Resumes: Do Freelancers Need Them?

I came across a post on Words On the Page about resumes. Namely: do freelancers need them? Lori expands the definition of "resume" to include websites, brochures, and other documents about your business and writing background--but I'm going to stick with the traditional definition of a resume here. And I'm going to take a middle-of-the-road tack on this. My answer is, pretty much, no. Usually not. Until someone asks for one.

I got through most of my freelance writing career without an official resume. I had an unofficial list of clients, which I would send people whenever they asked who I'd worked for. And I had a work-related resume that talked about my experience before freelance writing. I sometimes sent that along with the client list. This seemed to work fairly well, especially since I was hardly ever asked for these things. Most people were content to see the samples on my website.

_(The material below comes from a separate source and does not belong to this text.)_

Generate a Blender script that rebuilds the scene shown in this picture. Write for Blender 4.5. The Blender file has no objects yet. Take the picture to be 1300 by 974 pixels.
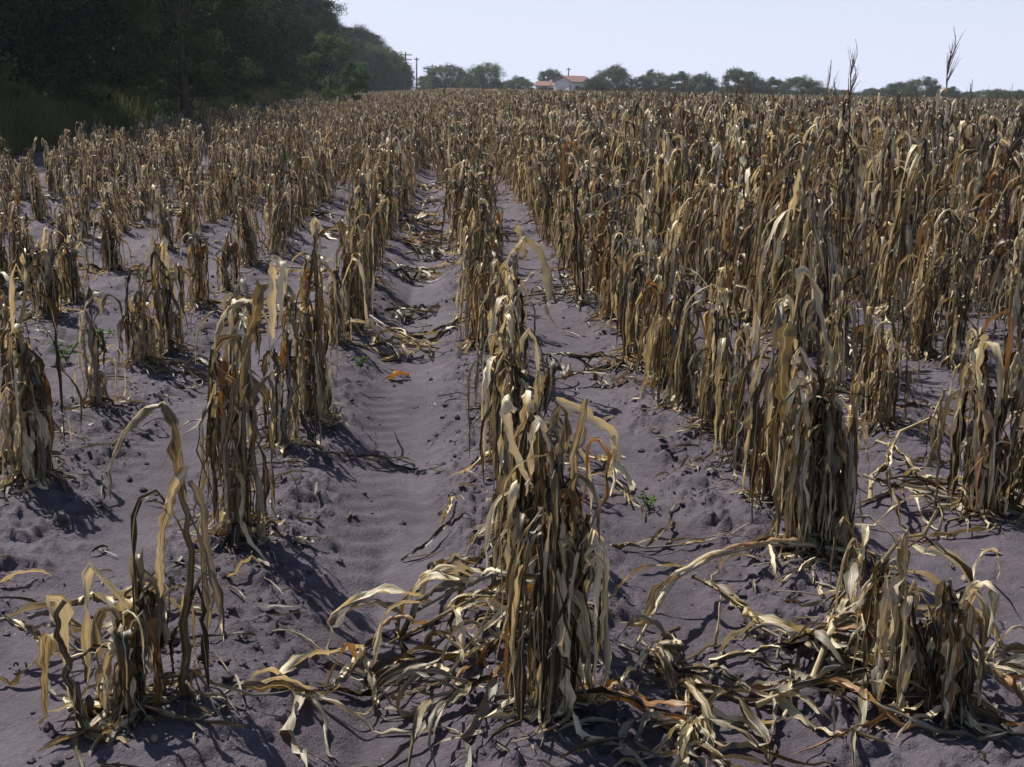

If you're applying to jobs online or working with a creative temp agency rather than sending out postcards and marketing yourself in other ways, then yes, you will be asked for a resume--although not always. Some people still just want to see samples. But I think that when it comes to job postings, most people who don't have a lot of experience hiring freelancers just ask for the resume because that's what they're used to doing for all positions.

The thing is, a resume might be useful in showing a prospect what your history is, but it doesn't show him what he really wants to know--can you write? Does he like your style? Do you have experience really satisfying clients? You can show that much more effectively on your website with samples and testimonials.

The bottom line, though, is that when you're marketing yourself proactively, you generally choose what to show prospects--you may get a few who ask to see a resume, but if they see the samples on your site and your testimonials, that usually provides them with the information they really want when they ask for a resume. If the prospect is the person controlling the terms of what they see (as in job posts), you'll get asked for a resume more often--usually because that's what the person hiring is used to asking for.

I do think you should have a resume on hand for when people want one. But you'll probably not be asked for one often, and it's more important to put time and energy into your website.


Mike Chen said...

I'm always at a loss when potential clients ask for a resume. I explain that as a freelancer, I hardly ever update mine and my portfolio/references work much better.

I actually did this a few weeks ago. She asked for my resume anyway because they have an HR department. I agreed with the disclaimer that it was VERY old. How old? I hadn't updated it since 2008!

Nice to see this blog is up and running again. :)

Unknown said...

Jen, I actually changed my tune thanks to another freelancer. It's probably no more difficult to explain than this - If you need a resume, you need a resume.

Clear as mud, huh? :)

Jennifer Williamson said...

@Thanks, Mike! It's good to be back. Yeah, it's worth it to take the time to update it if you have people asking for it, I think. I update mine maybe...once a year?

@Lori: Eh, it doesn't take long to write one. True, you won't need it much--but it doesn't hurt to have one on hand when you do need it.

freelance boy said...

When working for a freelance site like Elance or oDesk, you never need a resume. Your profile on these sites can contain all the information. And it certainly has a better impact. I do have a resume that i use when i apply to jobs. And frankly, i don't know when was the last time i checked what was in it! It mostly contains my social profiles, freelance profiles and a few sample articles. I still send the same resume to clients when applying to jobs.